Pedindo ajuda a Platão, apenas posso concluir que vivemos num sistema de ausência de leis, embora ainda não tenhamos chegado ao governo da violência e da coerção. Porque nos esquecemos que todos os regimes correspondem a um certo tipo de homem. Porque todas eles ocorrem dentro de cada um de nós, a partir da tensão entre a parte da alma que é dotada de razão e a outra a parte animal e selvagem. Porque existe em cada um de nós uma espécie de desejos terrível, selvagem e sem leis, mesmo nos poucos de entre nós que parecem comedidos.
A solução está em fazermos coincidir cada regime com o tipo de homem, porque o homem tirânico é feito à semelhança da polis tirânica, o democrático, da democracia e os restantes, do mesmo modo. Só pode, portanto, avaliar-se um regime como se avalia um homem, isto é, em pensamento. E só deve avaliá-los quem, em pensamento, for capaz de penetrar no carácter de um homem e ver claro nele.
Porque há três espécies de homens, o filósofo, o ambicioso, o interesseiro, movidos, respectivamente, pelo saber, pelo prazer das honrarias e pelo lucro. E dessa fricção é que surgiria a dinâmica dos regimes. Aliás, mais do que a crítica à democracia, o que Platão faz é uma crítica à classe política que a dominava, marcada pelo facciosismo. Uma classe política onde primava a ignorância e a incompetência e que vivia da adulação das massas.
Porque os cavalos e burros andam pelas ruas, acostumados a uma liberdade completa e altiva, embatendo sempre contra quem vier em sentido contrário, a menos que saiam do caminho.
O perigo deste modelo está na circunstância de, na democracia, nascer a tirania. Porque é do cúmulo da liberdade que surge a mais completa e mais selvagem das escravaturas. Porque o excesso costuma ser correspondido por uma mudança radical, no sentido oposto, quer nas estações, quer nas plantas, quer nos corpos, e não menos nas cidades.
Assim, na degenerescência democrática, cada um deixa de cumprir a sua função: louvam e honram em particular e em público os governantes que parecem governados, e os governados que parecem governantes.
Do mesmo modo, surge o professor que teme os discípulos e o velho que quer parecer novo: o professor teme e lisonjeia os discípulos, e estes têm os mestres em pouca conta; outro tanto se passa com os preceptores. No conjunto, os jovens imitam os mais velhos, e competem com eles em palavras e em acções; ao passo que os anciãos condescendem com os novos, enchem-se de vivacidade e espírito, a imitar os jovens, a fim de não parecerem aborrecidos e autoritários.

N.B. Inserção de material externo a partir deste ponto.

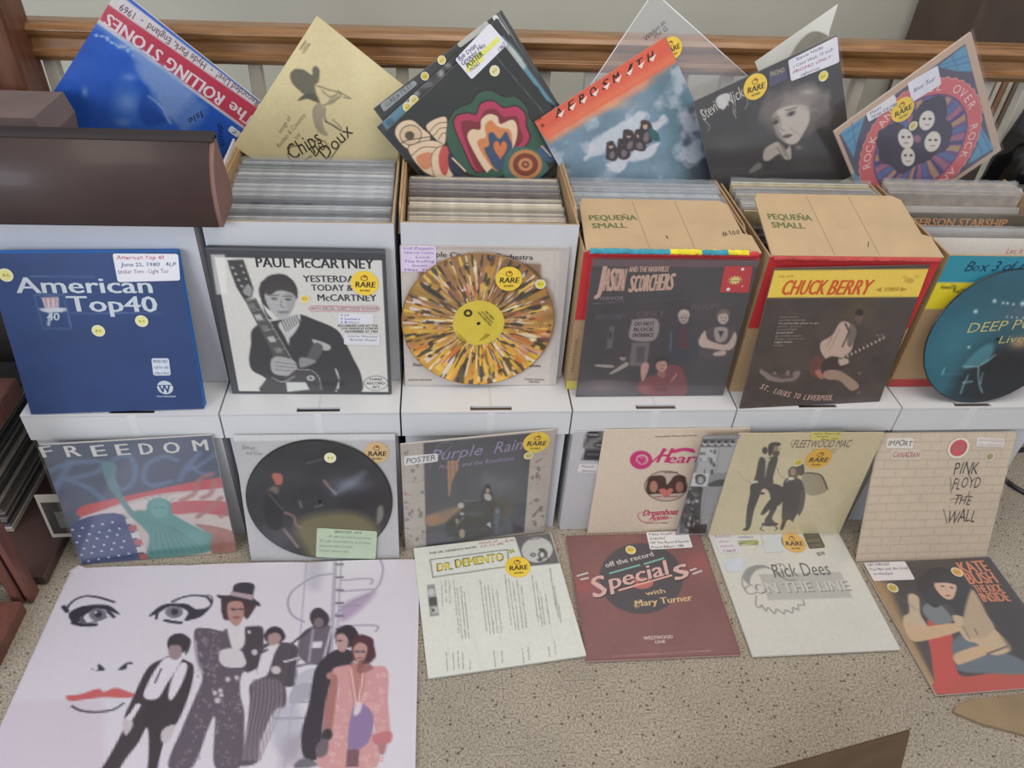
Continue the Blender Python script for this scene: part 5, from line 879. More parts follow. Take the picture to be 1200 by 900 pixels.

O antídoto proposto por Platão é o esforço filosófico, estético e poético. E lá temos o aristocrata a antepor-se à ignorância e à incompetência dos políticos. Para evitar o aparecimento do protector que se transforma em tirano. Para evitar que o povo, ao tentar escapar ao fumo da escravatura de homens livres, não caia no fogo do domínio dos escravos, da escravatura de escravos, que é a tirania.